Exactly as written, quote every line that follows, skipping the images.
%%
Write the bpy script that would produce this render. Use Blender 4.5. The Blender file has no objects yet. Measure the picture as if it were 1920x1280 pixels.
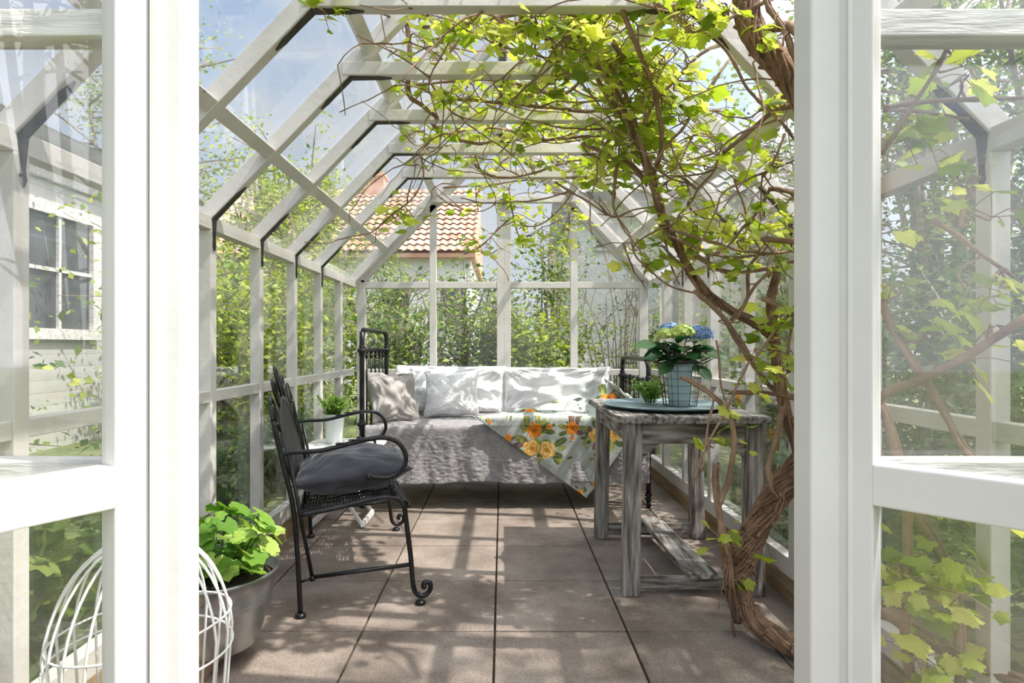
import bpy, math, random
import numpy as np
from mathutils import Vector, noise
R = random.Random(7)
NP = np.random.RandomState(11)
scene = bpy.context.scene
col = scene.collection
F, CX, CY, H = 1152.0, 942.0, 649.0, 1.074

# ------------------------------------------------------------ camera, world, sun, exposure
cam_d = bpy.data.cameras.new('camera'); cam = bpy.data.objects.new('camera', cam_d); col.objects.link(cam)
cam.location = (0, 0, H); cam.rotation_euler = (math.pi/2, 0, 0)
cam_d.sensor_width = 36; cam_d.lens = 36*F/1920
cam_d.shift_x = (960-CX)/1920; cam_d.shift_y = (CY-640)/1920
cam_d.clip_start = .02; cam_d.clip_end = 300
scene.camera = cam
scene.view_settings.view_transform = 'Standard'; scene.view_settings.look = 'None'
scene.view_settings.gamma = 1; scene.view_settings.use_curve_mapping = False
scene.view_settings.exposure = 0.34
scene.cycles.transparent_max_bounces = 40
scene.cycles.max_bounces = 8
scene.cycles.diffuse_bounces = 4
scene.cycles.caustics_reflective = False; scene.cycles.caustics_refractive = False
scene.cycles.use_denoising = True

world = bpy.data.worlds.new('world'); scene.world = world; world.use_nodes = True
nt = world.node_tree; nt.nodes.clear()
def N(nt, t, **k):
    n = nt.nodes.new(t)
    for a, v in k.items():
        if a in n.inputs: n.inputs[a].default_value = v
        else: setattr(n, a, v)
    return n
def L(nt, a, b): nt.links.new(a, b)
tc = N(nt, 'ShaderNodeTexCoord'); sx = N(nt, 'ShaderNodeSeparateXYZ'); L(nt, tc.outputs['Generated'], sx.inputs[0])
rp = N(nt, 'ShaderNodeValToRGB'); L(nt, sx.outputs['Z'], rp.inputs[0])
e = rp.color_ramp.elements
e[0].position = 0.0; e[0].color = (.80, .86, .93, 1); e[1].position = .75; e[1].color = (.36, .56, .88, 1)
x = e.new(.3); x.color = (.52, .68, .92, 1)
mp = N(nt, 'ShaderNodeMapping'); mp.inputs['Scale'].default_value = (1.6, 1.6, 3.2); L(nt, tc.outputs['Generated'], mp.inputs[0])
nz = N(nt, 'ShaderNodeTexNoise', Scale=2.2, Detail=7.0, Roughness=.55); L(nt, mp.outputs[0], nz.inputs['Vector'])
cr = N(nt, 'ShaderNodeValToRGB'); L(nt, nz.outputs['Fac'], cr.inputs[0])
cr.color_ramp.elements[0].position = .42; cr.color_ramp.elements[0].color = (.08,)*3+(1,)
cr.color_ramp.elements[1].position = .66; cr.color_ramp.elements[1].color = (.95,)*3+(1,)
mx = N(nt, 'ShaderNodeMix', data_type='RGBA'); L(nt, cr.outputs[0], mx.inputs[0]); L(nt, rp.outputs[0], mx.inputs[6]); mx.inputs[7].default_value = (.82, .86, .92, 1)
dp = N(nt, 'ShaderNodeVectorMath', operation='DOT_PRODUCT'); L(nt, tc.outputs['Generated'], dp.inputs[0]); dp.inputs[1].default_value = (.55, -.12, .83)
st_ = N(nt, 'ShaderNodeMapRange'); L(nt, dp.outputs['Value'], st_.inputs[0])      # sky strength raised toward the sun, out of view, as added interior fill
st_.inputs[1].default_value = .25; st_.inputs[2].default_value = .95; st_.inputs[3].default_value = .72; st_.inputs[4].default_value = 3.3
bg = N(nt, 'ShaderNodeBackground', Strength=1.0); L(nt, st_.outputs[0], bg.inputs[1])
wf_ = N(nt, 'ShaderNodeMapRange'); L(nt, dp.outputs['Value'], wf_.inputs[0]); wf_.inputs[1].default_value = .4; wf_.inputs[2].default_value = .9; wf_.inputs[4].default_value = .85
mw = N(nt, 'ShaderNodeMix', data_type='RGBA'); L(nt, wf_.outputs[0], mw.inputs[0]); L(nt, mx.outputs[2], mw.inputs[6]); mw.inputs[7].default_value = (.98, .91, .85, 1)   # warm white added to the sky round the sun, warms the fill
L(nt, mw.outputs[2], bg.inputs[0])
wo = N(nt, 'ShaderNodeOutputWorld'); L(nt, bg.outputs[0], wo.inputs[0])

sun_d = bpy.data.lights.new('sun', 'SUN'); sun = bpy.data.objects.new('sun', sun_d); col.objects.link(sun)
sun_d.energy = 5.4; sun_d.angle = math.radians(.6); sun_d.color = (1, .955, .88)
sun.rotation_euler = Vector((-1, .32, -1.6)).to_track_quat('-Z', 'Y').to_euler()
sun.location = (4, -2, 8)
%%
* [Answer to the task]
Write the bpy script that would produce this render. Use Blender 4.5. The Blender file has no objects yet. Measure the picture as if it were 1920x1280 pixels.
import bpy, math, random
import numpy as np
from mathutils import Vector, noise
R = random.Random(7)
NP = np.random.RandomState(11)
scene = bpy.context.scene
col = scene.collection
F, CX, CY, H = 1152.0, 942.0, 649.0, 1.074

# ------------------------------------------------------------ camera, world, sun, exposure
cam_d = bpy.data.cameras.new('camera'); cam = bpy.data.objects.new('camera', cam_d); col.objects.link(cam)
cam.location = (0, 0, H); cam.rotation_euler = (math.pi/2, 0, 0)
cam_d.sensor_width = 36; cam_d.lens = 36*F/1920
cam_d.shift_x = (960-CX)/1920; cam_d.shift_y = (CY-640)/1920
cam_d.clip_start = .02; cam_d.clip_end = 300
scene.camera = cam
scene.view_settings.view_transform = 'Standard'; scene.view_settings.look = 'None'
scene.view_settings.gamma = 1; scene.view_settings.use_curve_mapping = False
scene.view_settings.exposure = 0.34
scene.cycles.transparent_max_bounces = 40
scene.cycles.max_bounces = 8
scene.cycles.diffuse_bounces = 4
scene.cycles.caustics_reflective = False; scene.cycles.caustics_refractive = False
scene.cycles.use_denoising = True

world = bpy.data.worlds.new('world'); scene.world = world; world.use_nodes = True
nt = world.node_tree; nt.nodes.clear()
def N(nt, t, **k):
    n = nt.nodes.new(t)
    for a, v in k.items():
        if a in n.inputs: n.inputs[a].default_value = v
        else: setattr(n, a, v)
    return n
def L(nt, a, b): nt.links.new(a, b)
tc = N(nt, 'ShaderNodeTexCoord'); sx = N(nt, 'ShaderNodeSeparateXYZ'); L(nt, tc.outputs['Generated'], sx.inputs[0])
rp = N(nt, 'ShaderNodeValToRGB'); L(nt, sx.outputs['Z'], rp.inputs[0])
e = rp.color_ramp.elements
e[0].position = 0.0; e[0].color = (.80, .86, .93, 1); e[1].position = .75; e[1].color = (.36, .56, .88, 1)
x = e.new(.3); x.color = (.52, .68, .92, 1)
mp = N(nt, 'ShaderNodeMapping'); mp.inputs['Scale'].default_value = (1.6, 1.6, 3.2); L(nt, tc.outputs['Generated'], mp.inputs[0])
nz = N(nt, 'ShaderNodeTexNoise', Scale=2.2, Detail=7.0, Roughness=.55); L(nt, mp.outputs[0], nz.inputs['Vector'])
cr = N(nt, 'ShaderNodeValToRGB'); L(nt, nz.outputs['Fac'], cr.inputs[0])
cr.color_ramp.elements[0].position = .42; cr.color_ramp.elements[0].color = (.08,)*3+(1,)
cr.color_ramp.elements[1].position = .66; cr.color_ramp.elements[1].color = (.95,)*3+(1,)
mx = N(nt, 'ShaderNodeMix', data_type='RGBA'); L(nt, cr.outputs[0], mx.inputs[0]); L(nt, rp.outputs[0], mx.inputs[6]); mx.inputs[7].default_value = (.82, .86, .92, 1)
dp = N(nt, 'ShaderNodeVectorMath', operation='DOT_PRODUCT'); L(nt, tc.outputs['Generated'], dp.inputs[0]); dp.inputs[1].default_value = (.55, -.12, .83)
st_ = N(nt, 'ShaderNodeMapRange'); L(nt, dp.outputs['Value'], st_.inputs[0])      # sky strength raised toward the sun, out of view, as added interior fill
st_.inputs[1].default_value = .25; st_.inputs[2].default_value = .95; st_.inputs[3].default_value = .72; st_.inputs[4].default_value = 3.3
bg = N(nt, 'ShaderNodeBackground', Strength=1.0); L(nt, st_.outputs[0], bg.inputs[1])
wf_ = N(nt, 'ShaderNodeMapRange'); L(nt, dp.outputs['Value'], wf_.inputs[0]); wf_.inputs[1].default_value = .4; wf_.inputs[2].default_value = .9; wf_.inputs[4].default_value = .85
mw = N(nt, 'ShaderNodeMix', data_type='RGBA'); L(nt, wf_.outputs[0], mw.inputs[0]); L(nt, mx.outputs[2], mw.inputs[6]); mw.inputs[7].default_value = (.98, .91, .85, 1)   # warm white added to the sky round the sun, warms the fill
L(nt, mw.outputs[2], bg.inputs[0])
wo = N(nt, 'ShaderNodeOutputWorld'); L(nt, bg.outputs[0], wo.inputs[0])

sun_d = bpy.data.lights.new('sun', 'SUN'); sun = bpy.data.objects.new('sun', sun_d); col.objects.link(sun)
sun_d.energy = 5.4; sun_d.angle = math.radians(.6); sun_d.color = (1, .955, .88)
sun.rotation_euler = Vector((-1, .32, -1.6)).to_track_quat('-Z', 'Y').to_euler()
sun.location = (4, -2, 8)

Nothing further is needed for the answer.